Murray Goulburn's capital plan aims for the big cheese

Murray Goulburn's capital raising will allow it to aggressively expand and capitalise on growth in the Asian market, while offering farmer suppliers higher farmgate prices for their milk.

Murray Goulburn’s Gary Helou has made no secret of his ambition to aggressively expand the giant Victorian dairy co-operative. The update on his plans to raise $500 million of capital to fund those ambitions details the arguments he will put to his farmer members as he seeks their support for a radical change in the co-operative’s capital structure.

The ambition is obvious. Murray Goulburn is the country’s largest dairy group. Its milk pool now represents 37 per cent of Australia’s milk supply. Helou wants to leverage that position to gain a greater exposure to the long term growth in demand for dairy products in Asia.

To do that, he has told the co-op’s members, Murray Goulburn needs to increase its manufacturing footprint and invest $500m over the next three-to-five years in plants that will manufacture and supply 'customised' dairy foods, primarily for Asian markets. The key target segments are nutritional powers, consumer cheeses and dairy beverages.

The core argument Murray Goulburn is making to its suppliers is that the expansion will lead to higher farmgate prices for their milk.

To fund that without relying largely on debt funding, however, Murray Goulburn needs access to equity funding.

At the heart of the logic of Murray Goulburn’s strategy for raising capital is a mutuality of interest between the co-op and its suppliers.

One of the great constraints to expanding Australia’s dairy production to take advantage of the growing and long-term opportunity in Asia has been in creating the capital and incentives at the farm level for an expansion in production.

Australian production (and the land devoted to dairy production) has been shrinking ever since deregulation of the sector in 2000. By contrast, New Zealand’s dairy acreage and production has been expanding and its flagship co-op, Fonterra, now has about 20 per cent of the global market compared with Australia’s 7 per cent.

The keys to reversing the trends in the Australian sector and improving its ability to capitalise on the growth in Asian demand are higher farmgate prices, better access by the farmers to capital to expand their production -- and access to equity by the bigger co-ops.

The Murray Goulburn proposal to raise capital would help tick those boxes.

At present, Murray Goulburn’s ordinary and preference (non-voting) shares have a face value of $1. The value of the shares generally isn’t recognised by banks and therefore aren’t of meaningful economic value to the farmers, although they do generate dividends.

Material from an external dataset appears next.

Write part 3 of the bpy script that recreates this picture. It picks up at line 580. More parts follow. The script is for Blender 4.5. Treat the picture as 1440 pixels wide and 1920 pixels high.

Under Murray Goulburn’s scheme to raise capital by creating an ASX-listed trust, its members wouldn’t relinquish control, as the units in the trust would be non-voting. However, the co-op members would have a facility to sell their shares, which means there would be a market value for their interests in the co-op that they could borrow against.

There a lot of technical detail in the Murray Goulburn proposal to explain the mechanics of how it would work, but the most significant aspect of it from the farmers’ perspective is that all the major banks and rural financiers have indicated their support for the proposal. They have also indicated that they would attribute a market value to ordinary shares in the co-op when assessing loans to farmers.

Farmers traditionally have had far more interest in milk prices that the value of their shares or the dividends they receive. Murray Goulburn says it will align the interest of its suppliers with unitholders in the proposed trust by raising dividends when farmgate prices are higher and lowering them if farmgate prices fall.

If Murray Goulburn meets its timetable a final proposal will be distributed to its members in December, with an extraordinary meeting to vote on it in late January or early February.

The plan to raise capital was always independent of the failed attempt to acquire Warrnambool Cheese and Butter but has become more important to Murray Goulburn because it wasn’t able to buy the most logical and complementary business available.

That failure places greater emphasis on the need for the co-op to accelerate an already aggressive expansion of its share of the milk pool (its national market share grew from 33 per cent to 37 per cent in the latest financial year) and the manufacturing facilities to exploit that.

The capital raising offers the prospect of a virtuous cycle for the co-op and its farmer suppliers, with the returns on that capital -- if Helou can execute the expansion successfully -- increasing Murray Goulburn’s profitability, its capacity to pay dividends and its ability to increase farmgate prices.

The farmers would, if all goes according to plan – and as Fonterra’s farmers in NZ have experienced – not only get access to stronger flows of income but would be able to borrow against their shares, if they wished, to increase their acreage and production.